Em uma alameda larga de Capivari, a última casa do lado direito pertence a Genésio da Cunha (no foto ao lado com a esposa e as filhas), um dos representantes da comunidade. O homem alto, de olhar macio, recebe turistas desde o início do projeto, que mudou a vida de sua família. “Lá por 2000, eu estava muito apertado. Trabalhava o mês todo e não arranjava um dinheiro. Tinha que comprar fiado porque não tinha pra pagar. Eu ficava muito triste aqui com a minha esposa”, diz. Cunha é casado com Maria Aparecida do Nascimento.

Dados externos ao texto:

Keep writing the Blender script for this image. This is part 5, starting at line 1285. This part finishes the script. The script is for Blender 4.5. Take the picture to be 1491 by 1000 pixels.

O casal tem três filhas: Taís, Tatiele e Taciane. “Aí, eu conheci o Marcus (Pavani, idealizador da economia solidária no lugar) e ele começou a conversar comigo. – “Ó Genésio, eu vou trazer umas pessoas aqui pra sua casa.” Na minha casa não tinha quarto, banheiro, nada. Eu falava: – “Mas como é que eu recebo”? Ele dizia: “Você arruma as coisas devagar”. Trouxe as pessoas, que pagavam direitinho. Aos poucos, fui ajeitando a casa”, relata.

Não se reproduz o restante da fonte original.